Encerramos aqui essas breves reflexões sobre o que Allan Kardec considera importante para o bom andamento dos grupos sérios, e de que ele mesmo deu o exemplo. Aos final de cada trecho extraído de suas orientações nós incluímos a referência ao texto integral, a fim de que cada um que queira lê-lo na íntegra saiba onde encontrá-lo.

Incluímos aqui as definições de termos que foram utilizados por Kardec nos textos acima, encontrados em dicionários franceses do século XIX.

Circunspecção: Vigilância prudente que se exerce sobre suas palavras e suas ações, atento a todas as circunstâncias. Discrição, reflexão, reserva, moderação, sabedoria. Agir, falar com circunspecção. Atenção, discernimento, precaução, critério. Contrários: imprudência, leviandade, temeridade.

Circunspecto: que presta muita atenção ao que diz e faz; atento, ajuizado, discreto, prudente, refletido, reservado, sábio. Contrários: aventureiro, imprudente, leviano, temerário.

Recolhimento: ação de se recolher. Buscar o recolhimento na solitude. Estado de uma pessoa que se recolhe.

Recolher-se: reunir em si mesmo toda sua atenção, para ocupar-se somente de uma coisa. Recolher-se antes de falar. Reunir, recolher suas forças. Inferir, tirar alguma dedução. (Nouveau Dictionnaire Universel, de Lachâtre. Paris 1865)

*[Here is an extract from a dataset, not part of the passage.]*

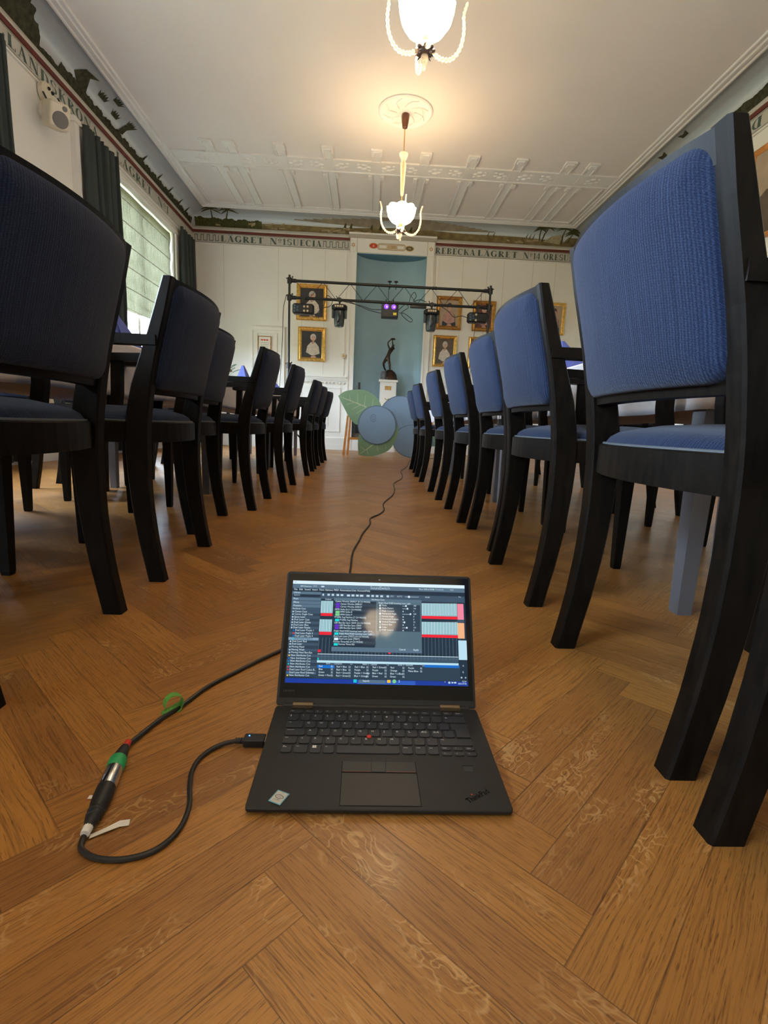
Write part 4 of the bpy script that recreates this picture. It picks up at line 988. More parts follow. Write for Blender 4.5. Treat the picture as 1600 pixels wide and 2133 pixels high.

[1]Revista Espírita, fevereiro de 1859 - Os agêneres
[2]Revista Espírita, julho de 1859 - Sociedade Parisiense - Discurso de encerramento do ano social 1858-1859.
[3]Revista Espírita, julho de 1859 - Sociedade Parisiense - Discurso de encerramento do ano social 1858-1859.
[4]Revista Espírita, fevereiro de 1862 - Cumprimentos de ano-novo.